NEW YORK (CBSNewYork/AP) -- Fog may have played a role in the plane crash near Westchester County Airport that killed doctor and philanthropist Richard Rockefeller, the National Transportation Safety Board said.

According to the agency's preliminary report, witnesses told the NTSB that the weather was "dark, rainy and foggy'' the morning of the crash.

The 65-year-old Falmouth, Maine, resident died June 13 when his single-engine plane crashed shortly after takeoff about a half-mile away from the airport in Purchase. Rockefeller was the only person on board.

Visibility was so poor on the morning of the crash, that an air traffic controller said "he couldn't tell," whether Rockefeller's plane had taken off, the report said.

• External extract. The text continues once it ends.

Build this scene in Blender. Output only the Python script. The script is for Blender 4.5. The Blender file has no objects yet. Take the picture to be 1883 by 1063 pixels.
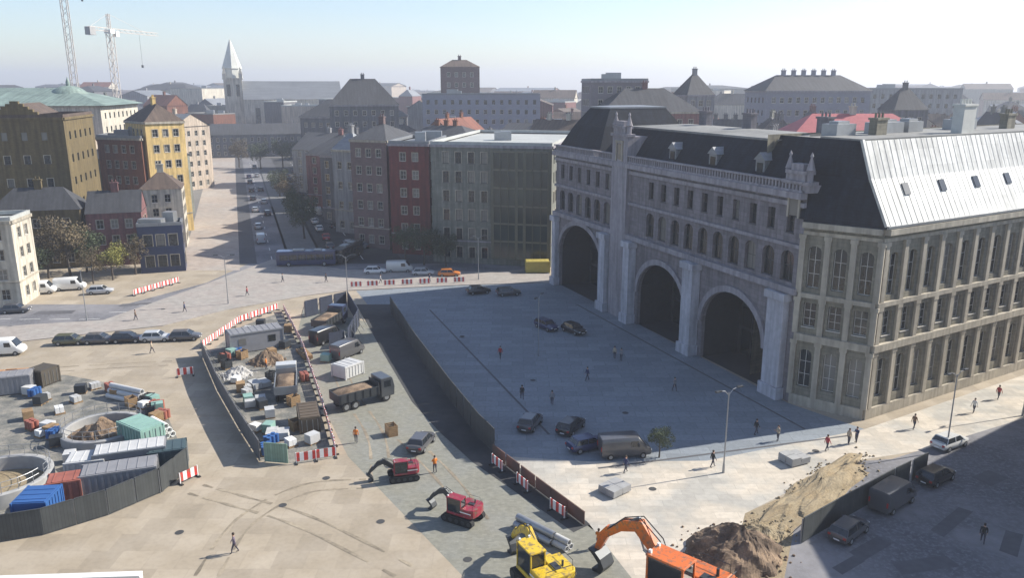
import bpy, bmesh, math, random
from mathutils import Vector, Matrix, noise
R = math.radians
scene = bpy.context.scene
COL = scene.collection
# ------------------------------------------------------------------ camera
PITCH, CAM_H, FPX, IW, IH = R(14.3), 35.0, 1478.0, 1883.0, 1063.0
cam = bpy.data.objects.new('camera', bpy.data.cameras.new('camera'))
COL.objects.link(cam); scene.camera = cam
cam.location = (0, 0, CAM_H); cam.rotation_euler = (R(90) - PITCH, 0, 0)
cam.data.sensor_width = 36; cam.data.lens = 36 * FPX / IW
cam.data.clip_start = .5; cam.data.clip_end = 9000
# ------------------------------------------------------------------ light
SUN_EL, SUN_H = R(35), Vector((.953, .302))           # direction towards the sun
w = bpy.data.worlds.new('World'); scene.world = w; w.use_nodes = True
nt = w.node_tree; nt.nodes.clear()
wo = nt.nodes.new('ShaderNodeOutputWorld'); bg = nt.nodes.new('ShaderNodeBackground')
sk = nt.nodes.new('ShaderNodeTexSky'); sk.sky_type = 'NISHITA'; sk.sun_disc = False
sk.sun_elevation = SUN_EL; sk.sun_rotation = math.atan2(SUN_H.x, SUN_H.y)
sk.air_density = 1.0; sk.dust_density = .5; sk.ozone_density = 1.0; sk.altitude = 50
bg.inputs['Strength'].default_value = .095
tint = nt.nodes.new('ShaderNodeMix'); tint.data_type = 'RGBA'; tint.blend_type = 'MULTIPLY'; tint.inputs[0].default_value = 1; tint.inputs[7].default_value = (.95, .985, 1.09, 1)
nt.links.new(sk.outputs[0], tint.inputs[6])
tc = nt.nodes.new('ShaderNodeTexCoord'); mp = nt.nodes.new('ShaderNodeMapping'); mp.inputs['Scale'].default_value = (1.5, 1.5, 9); cn = nt.nodes.new('ShaderNodeTexNoise'); cn.inputs['Scale'].default_value = 1.6; cn.inputs['Detail'].default_value = 7
nt.links.new(tc.outputs['Generated'], mp.inputs[0]); nt.links.new(mp.outputs[0], cn.inputs['Vector'])
cr = nt.nodes.new('ShaderNodeMapRange'); cr.inputs[1].default_value = .45; cr.inputs[2].default_value = .75; cr.inputs[4].default_value = .28; nt.links.new(cn.outputs[0], cr.inputs[0])
cm = nt.nodes.new('ShaderNodeMix'); cm.data_type = 'RGBA'; nt.links.new(cr.outputs[0], cm.inputs[0]); nt.links.new(tint.outputs[2], cm.inputs[6]); cm.inputs[7].default_value = (5.6, 5.7, 6.0, 1)   # thin high cloud
nt.links.new(cm.outputs[2], bg.inputs[0]); nt.links.new(bg.outputs[0], wo.inputs[0])
sl = bpy.data.lights.new('sun', 'SUN'); sl.energy = 4.8; sl.angle = R(.55); sl.color = (1, .94, .84)
sun = bpy.data.objects.new('sun', sl); COL.objects.link(sun); sun.location = (60, 20, 90)
sd = Vector((SUN_H.x * math.cos(SUN_EL), SUN_H.y * math.cos(SUN_EL), math.sin(SUN_EL)))
sun.rotation_euler = sd.to_track_quat('Z', 'Y').to_euler()
scene.view_settings.view_transform = 'Standard'; scene.view_settings.look = 'None'
scene.view_settings.exposure = 0.85; scene.view_settings.gamma = 1
scene.cycles.max_bounces = 5; scene.cycles.diffuse_bounces = 3; scene.cycles.glossy_bounces = 2
scene.cycles.volume_bounces = 0

# ------------------------------------------------------------------ helpers
def G(px, py, z=0.0):
    """ground position of a point measured on the survey photo (1883 wide)"""
    dx = (px - IW / 2) / FPX; dy = -(py - IH / 2) / FPX
    d = (dx, math.cos(PITCH) + dy * math.sin(PITCH), -math.sin(PITCH) + dy * math.cos(PITCH))
    t = (z - CAM_H) / d[2]
    return Vector((d[0] * t, d[1] * t, z))
def at_depth(px, y):                                   # x of an image column at ground distance y
    f_ = y * math.cos(PITCH) + CAM_H * math.sin(PITCH)
    return (px - IW / 2) * f_ / FPX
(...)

The NTSB said Rockefeller's plane was about 60 feet off the ground when it struck some trees and then crashed on a residential property in front of a horse stable.

When it went down, the aircraft broke up into pieces, which were strewn about the property with some parts lodged in the trees. No one else was hurt in the crash, officials said.

Rockefeller was a physician with Doctors without Borders and was on the board of Rockefeller University. A family spokesman said he had recently been working on a way to treat post-traumatic stress disorder in wounded war veterans.

He was the great-grandson of Standard Oil co-founder John D. Rockefeller and his father, David Rockefeller, is a prominent banker and philanthropist.